_Material supplied_.
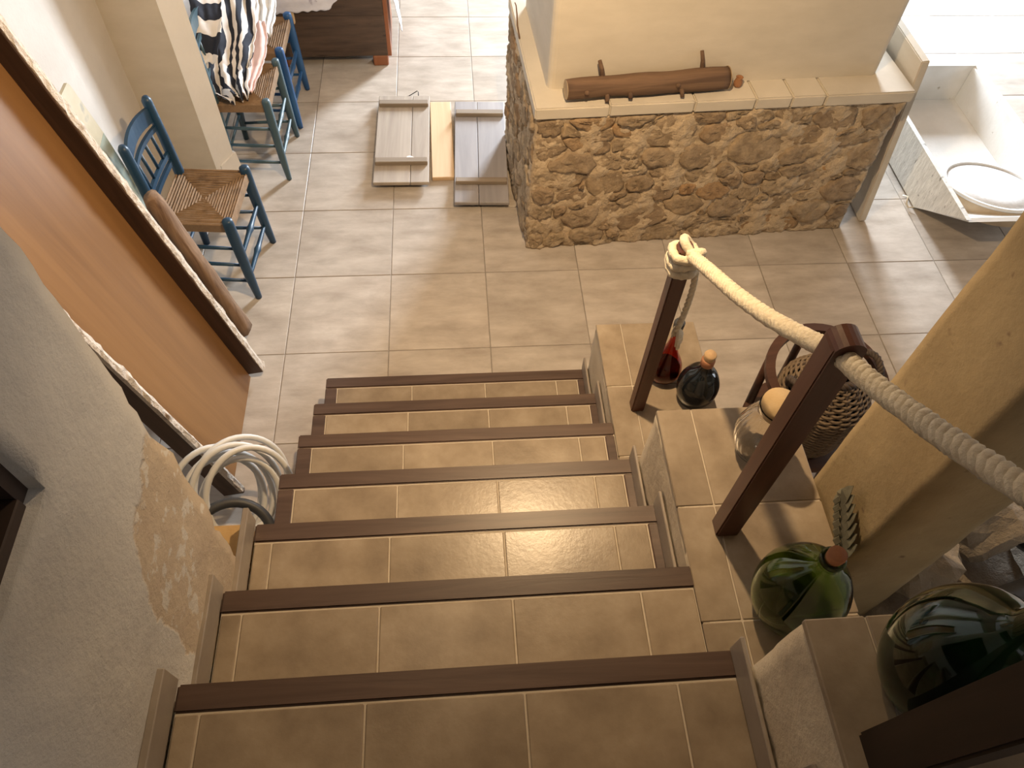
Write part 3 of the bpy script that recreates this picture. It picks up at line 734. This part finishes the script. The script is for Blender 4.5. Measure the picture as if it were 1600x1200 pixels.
# ================================================================ RAIL: POSTS AND ROPE
def post(name, x0, x1, y0, y1, z0, z1, mat, label, rnd=False):
    t = thing('rail_post', label, 'post', ((x0+x1)/2, (y0+y1)/2, z0), 0, 'rope rail posts')
    sx_, sy2 = x1-x0, y1-y0
    hh = z1-z0; c_ = .006
    prof = [(-sx_/2, 0), (sx_/2, 0)]
    if rnd: prof += [(sx_/2*math.cos(PI*k/10), hh-sx_*.42+sx_*.42*math.sin(PI*k/10)) for k in range(11)]
    else: prof += [(sx_/2, hh-c_), (sx_/2-c_, hh), (-sx_/2+c_, hh), (-sx_/2, hh-c_)]
    n = len(prof); bm = bmesh.new()
    A = [bm.verts.new((x, -sy2/2, z)) for x, z in prof]; B = [bm.verts.new((x, sy2/2, z)) for x, z in prof]
    bm.faces.new(A); bm.faces.new(B[::-1])
    for k in range(n): bm.faces.new((A[k], B[k], B[(k+1) % n], A[(k+1) % n]))
    bmesh.ops.recalc_face_normals(bm, faces=bm.faces)
    bmesh.ops.bevel(bm, geom=[e for e in bm.edges if abs(e.verts[0].co.z-e.verts[1].co.z) > .3], offset=.004, segments=2, affect='EDGES')
    me = bpy.data.meshes.new('shaft'); bm.to_mesh(me); bm.free(); link('shaft', me, mat, t)
    return t
post('rail_post', .578, .622, 1.342, 1.384, 3*H, 1.262, 'post_wood', 'slim brown wooden post with the rope knotted round its top')
post('rail_post', .585, .640, .668, .712, 6*H, 1.738, 'post_wood', 'brown wooden post with rounded top pierced by the rope', True)
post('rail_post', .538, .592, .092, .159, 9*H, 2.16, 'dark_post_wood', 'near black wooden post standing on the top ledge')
rp = thing('rope', 'thick twisted cream rope strung as handrail through the posts', 'rope')
ctrl = [(.612, 1.352, 1.245), (.612, 1.20, 1.335), (.611, 1.05, 1.425), (.611, .90, 1.525), (.611, .76, 1.632), (.612, .69, 1.688), (.611, .60, 1.738), (.608, .45, 1.835), (.602, .30, 1.945), (.588, .16, 2.06), (.565, .10, 2.11)]
def twisted(path, R1, r1, pitch, parent, strands=3, mat='rope_fibre', name='strand'):
    L = 0; fr_ = []; u = Vector((0, 0, 1))
    for i, p in enumerate(path):
        t = (path[min(i+1, len(path)-1)]-path[max(i-1, 0)]).normalized(); u = (u-t*u.dot(t)).normalized()
        if i: L += (p-path[i-1]).length
        fr_.append((p, u.copy(), t.cross(u), L))
    for s in range(strands):
        e = MB(); e.tube([p+(u_*math.cos(2*PI*(l/pitch+s/strands))+w_*math.sin(2*PI*(l/pitch+s/strands)))*R1 for p, u_, w_, l in fr_], [r1*(1+.06*nzv((l*60, s, 0))) for _, _, _, l in fr_], 8)
        e.build(name, mat, parent, True)
twisted(spline(ctrl, 26), .0096, .0092, .048, rp)
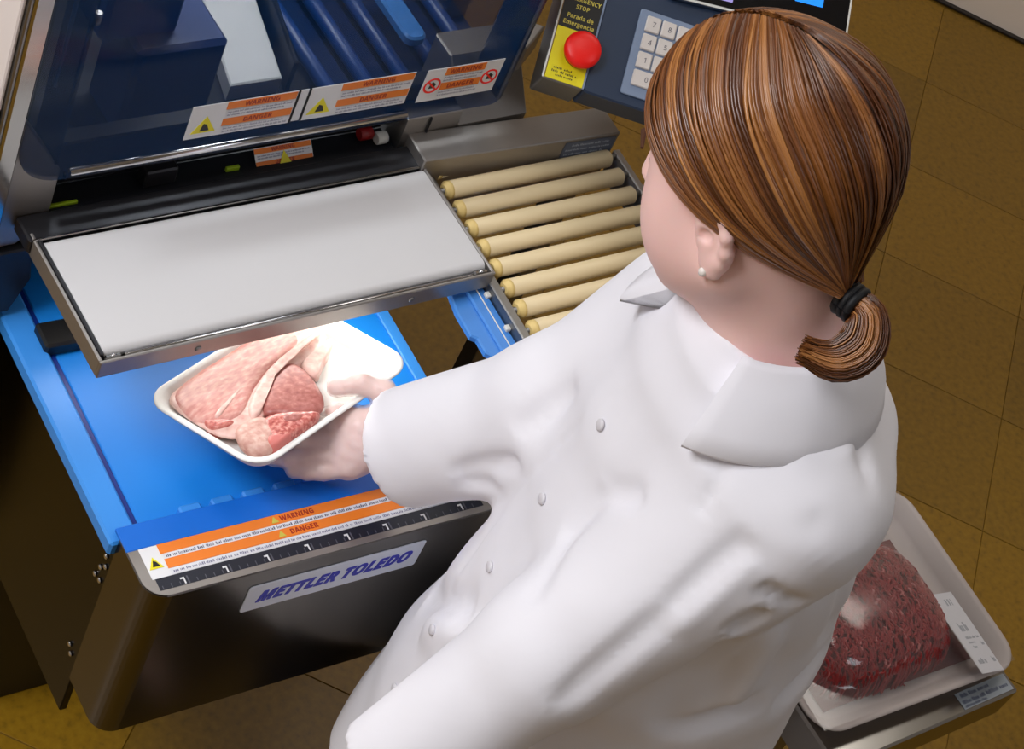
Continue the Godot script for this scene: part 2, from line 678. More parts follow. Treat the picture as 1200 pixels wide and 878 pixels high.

_Written exercise_. Exclude the pictures, and transcribe all of the material exactly.

_Correct answer_.
Write part 3 of the bpy script that recreates this picture. It picks up at line 734. This part finishes the script. The script is for Blender 4.5. Measure the picture as if it were 1600x1200 pixels.
# ================================================================ RAIL: POSTS AND ROPE
def post(name, x0, x1, y0, y1, z0, z1, mat, label, rnd=False):
    t = thing('rail_post', label, 'post', ((x0+x1)/2, (y0+y1)/2, z0), 0, 'rope rail posts')
    sx_, sy2 = x1-x0, y1-y0
    hh = z1-z0; c_ = .006
    prof = [(-sx_/2, 0), (sx_/2, 0)]
    if rnd: prof += [(sx_/2*math.cos(PI*k/10), hh-sx_*.42+sx_*.42*math.sin(PI*k/10)) for k in range(11)]
    else: prof += [(sx_/2, hh-c_), (sx_/2-c_, hh), (-sx_/2+c_, hh), (-sx_/2, hh-c_)]
    n = len(prof); bm = bmesh.new()
    A = [bm.verts.new((x, -sy2/2, z)) for x, z in prof]; B = [bm.verts.new((x, sy2/2, z)) for x, z in prof]
    bm.faces.new(A); bm.faces.new(B[::-1])
    for k in range(n): bm.faces.new((A[k], B[k], B[(k+1) % n], A[(k+1) % n]))
    bmesh.ops.recalc_face_normals(bm, faces=bm.faces)
    bmesh.ops.bevel(bm, geom=[e for e in bm.edges if abs(e.verts[0].co.z-e.verts[1].co.z) > .3], offset=.004, segments=2, affect='EDGES')
    me = bpy.data.meshes.new('shaft'); bm.to_mesh(me); bm.free(); link('shaft', me, mat, t)
    return t
post('rail_post', .578, .622, 1.342, 1.384, 3*H, 1.262, 'post_wood', 'slim brown wooden post with the rope knotted round its top')
post('rail_post', .585, .640, .668, .712, 6*H, 1.738, 'post_wood', 'brown wooden post with rounded top pierced by the rope', True)
post('rail_post', .538, .592, .092, .159, 9*H, 2.16, 'dark_post_wood', 'near black wooden post standing on the top ledge')
rp = thing('rope', 'thick twisted cream rope strung as handrail through the posts', 'rope')
ctrl = [(.612, 1.352, 1.245), (.612, 1.20, 1.335), (.611, 1.05, 1.425), (.611, .90, 1.525), (.611, .76, 1.632), (.612, .69, 1.688), (.611, .60, 1.738), (.608, .45, 1.835), (.602, .30, 1.945), (.588, .16, 2.06), (.565, .10, 2.11)]
def twisted(path, R1, r1, pitch, parent, strands=3, mat='rope_fibre', name='strand'):
    L = 0; fr_ = []; u = Vector((0, 0, 1))
    for i, p in enumerate(path):
        t = (path[min(i+1, len(path)-1)]-path[max(i-1, 0)]).normalized(); u = (u-t*u.dot(t)).normalized()
        if i: L += (p-path[i-1]).length
        fr_.append((p, u.copy(), t.cross(u), L))
    for s in range(strands):
        e = MB(); e.tube([p+(u_*math.cos(2*PI*(l/pitch+s/strands))+w_*math.sin(2*PI*(l/pitch+s/strands)))*R1 for p, u_, w_, l in fr_], [r1*(1+.06*nzv((l*60, s, 0))) for _, _, _, l in fr_], 8)
        e.build(name, mat, parent, True)
twisted(spline(ctrl, 26), .0096, .0092, .048, rp)
Continue the Godot script for this scene: part 2, from line 678. More parts follow. Treat the picture as 1200 pixels wide and 878 pixels high.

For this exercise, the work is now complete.